Michael Saunders, who grew up in the neighborhood and came to Wednesday's event, said afterward that he had expected more opportunity for his construction business, Maryland Roll Off Recycling. But he received only one contract, two years ago, he said.

The EBDI's Shea said minority contractors from the neighborhood will be overseeing several coming projects, including the construction of the school, hotel and retail project and the renovation of 25 vacant rowhouses into market-rate housing.

One minority contractor said he believed EBDI already has a strong program for inclusion on the projects within the site that are in its control. But, he added, EBDI does not control hiring on all the projects.

Pless B. Jones, head of P&J Contracting Co. Inc, said his company worked on site clearance for the elementary school project. He in turn hired about a half-dozen minority subcontractors and people from the community.

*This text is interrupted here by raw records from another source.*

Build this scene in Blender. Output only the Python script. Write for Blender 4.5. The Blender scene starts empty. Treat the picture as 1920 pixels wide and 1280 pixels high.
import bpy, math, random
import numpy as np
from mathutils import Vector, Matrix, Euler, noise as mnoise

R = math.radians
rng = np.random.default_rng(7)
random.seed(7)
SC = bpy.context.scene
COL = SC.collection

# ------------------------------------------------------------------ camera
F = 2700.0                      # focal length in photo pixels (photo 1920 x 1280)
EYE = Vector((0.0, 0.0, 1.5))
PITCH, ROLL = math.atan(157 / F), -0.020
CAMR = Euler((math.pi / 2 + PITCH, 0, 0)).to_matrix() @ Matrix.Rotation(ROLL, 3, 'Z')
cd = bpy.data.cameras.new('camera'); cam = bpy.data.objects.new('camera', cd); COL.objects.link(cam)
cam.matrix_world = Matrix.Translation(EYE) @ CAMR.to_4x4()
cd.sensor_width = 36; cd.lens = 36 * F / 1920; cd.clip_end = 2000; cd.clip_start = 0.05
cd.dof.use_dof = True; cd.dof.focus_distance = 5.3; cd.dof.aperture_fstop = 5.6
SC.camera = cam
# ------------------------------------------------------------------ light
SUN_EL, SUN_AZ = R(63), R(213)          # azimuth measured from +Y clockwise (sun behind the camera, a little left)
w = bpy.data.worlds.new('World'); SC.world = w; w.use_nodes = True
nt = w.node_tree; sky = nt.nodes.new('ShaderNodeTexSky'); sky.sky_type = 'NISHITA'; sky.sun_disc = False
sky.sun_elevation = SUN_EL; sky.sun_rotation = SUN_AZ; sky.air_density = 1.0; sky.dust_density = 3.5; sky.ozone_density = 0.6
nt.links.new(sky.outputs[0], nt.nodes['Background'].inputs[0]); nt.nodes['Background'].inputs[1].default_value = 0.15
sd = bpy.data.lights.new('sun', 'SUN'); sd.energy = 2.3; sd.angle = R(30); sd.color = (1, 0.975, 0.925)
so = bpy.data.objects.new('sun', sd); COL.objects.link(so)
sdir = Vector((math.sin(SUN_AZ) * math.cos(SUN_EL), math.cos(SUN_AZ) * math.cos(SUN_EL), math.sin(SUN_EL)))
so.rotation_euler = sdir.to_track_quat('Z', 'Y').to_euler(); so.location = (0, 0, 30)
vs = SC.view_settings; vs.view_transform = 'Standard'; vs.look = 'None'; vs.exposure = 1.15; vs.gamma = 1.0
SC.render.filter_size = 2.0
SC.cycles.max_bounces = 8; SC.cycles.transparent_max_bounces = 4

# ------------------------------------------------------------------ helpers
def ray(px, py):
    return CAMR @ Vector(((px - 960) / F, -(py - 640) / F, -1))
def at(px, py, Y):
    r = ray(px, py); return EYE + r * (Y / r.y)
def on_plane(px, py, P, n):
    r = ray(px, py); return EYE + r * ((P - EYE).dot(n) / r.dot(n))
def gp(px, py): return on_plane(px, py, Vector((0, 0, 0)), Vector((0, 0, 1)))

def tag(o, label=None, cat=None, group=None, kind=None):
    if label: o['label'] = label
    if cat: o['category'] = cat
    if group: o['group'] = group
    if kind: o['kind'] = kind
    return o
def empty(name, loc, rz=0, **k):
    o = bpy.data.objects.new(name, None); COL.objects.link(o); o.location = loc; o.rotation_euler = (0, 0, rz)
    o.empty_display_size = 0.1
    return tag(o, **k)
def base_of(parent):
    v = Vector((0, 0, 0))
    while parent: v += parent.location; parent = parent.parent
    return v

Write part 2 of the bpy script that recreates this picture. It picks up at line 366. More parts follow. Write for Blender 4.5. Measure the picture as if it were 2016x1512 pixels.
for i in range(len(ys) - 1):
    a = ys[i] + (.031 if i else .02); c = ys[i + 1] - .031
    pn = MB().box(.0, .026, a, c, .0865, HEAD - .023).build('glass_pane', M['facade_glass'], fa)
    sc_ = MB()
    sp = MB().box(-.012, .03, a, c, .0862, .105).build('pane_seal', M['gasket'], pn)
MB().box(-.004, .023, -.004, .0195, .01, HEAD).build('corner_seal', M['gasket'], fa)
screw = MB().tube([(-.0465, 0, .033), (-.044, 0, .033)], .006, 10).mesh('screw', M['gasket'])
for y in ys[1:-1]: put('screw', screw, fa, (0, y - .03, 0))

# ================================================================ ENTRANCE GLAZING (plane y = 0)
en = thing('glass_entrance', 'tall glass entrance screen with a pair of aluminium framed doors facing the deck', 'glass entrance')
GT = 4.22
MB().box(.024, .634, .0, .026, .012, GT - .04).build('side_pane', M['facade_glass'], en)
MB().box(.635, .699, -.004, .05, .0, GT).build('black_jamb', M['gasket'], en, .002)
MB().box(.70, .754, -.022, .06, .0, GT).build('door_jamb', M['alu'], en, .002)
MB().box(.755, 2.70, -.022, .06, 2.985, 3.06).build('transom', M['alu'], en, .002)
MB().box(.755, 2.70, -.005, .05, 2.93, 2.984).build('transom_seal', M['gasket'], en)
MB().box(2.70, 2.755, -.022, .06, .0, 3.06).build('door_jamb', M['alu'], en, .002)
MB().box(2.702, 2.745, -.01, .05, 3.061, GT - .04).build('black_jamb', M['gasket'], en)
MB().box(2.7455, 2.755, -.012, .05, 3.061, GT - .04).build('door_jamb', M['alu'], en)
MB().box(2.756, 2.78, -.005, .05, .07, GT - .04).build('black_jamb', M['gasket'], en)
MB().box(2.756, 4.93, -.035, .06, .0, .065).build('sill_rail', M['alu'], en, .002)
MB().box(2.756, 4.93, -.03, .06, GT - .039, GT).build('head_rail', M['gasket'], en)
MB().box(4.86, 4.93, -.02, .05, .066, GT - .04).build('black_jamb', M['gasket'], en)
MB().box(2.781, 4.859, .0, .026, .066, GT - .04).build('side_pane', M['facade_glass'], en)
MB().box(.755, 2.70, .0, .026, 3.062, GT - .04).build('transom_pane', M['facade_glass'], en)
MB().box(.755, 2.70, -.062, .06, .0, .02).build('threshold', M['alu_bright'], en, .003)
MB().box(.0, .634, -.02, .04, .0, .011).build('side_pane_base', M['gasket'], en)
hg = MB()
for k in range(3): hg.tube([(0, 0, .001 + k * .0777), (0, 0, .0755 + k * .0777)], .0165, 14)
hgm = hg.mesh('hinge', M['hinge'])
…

"EBDI itself has one of the best programs for inclusion," he said. "When you get a job, they say hire people from the community that come through their pipeline. Some people are frustrated because they see the work going on and they don't have a job. But it takes more than just the East Baltimore project to keep people working."

Susan Woods, spokeswoman for the state Department of General Services, which is overseeing construction of the Department of Health and Mental Hygiene lab, said state officials have been in close communication with state and city officials through the process of planning and constructing the facility.

"We're very surprised by the events today," she said.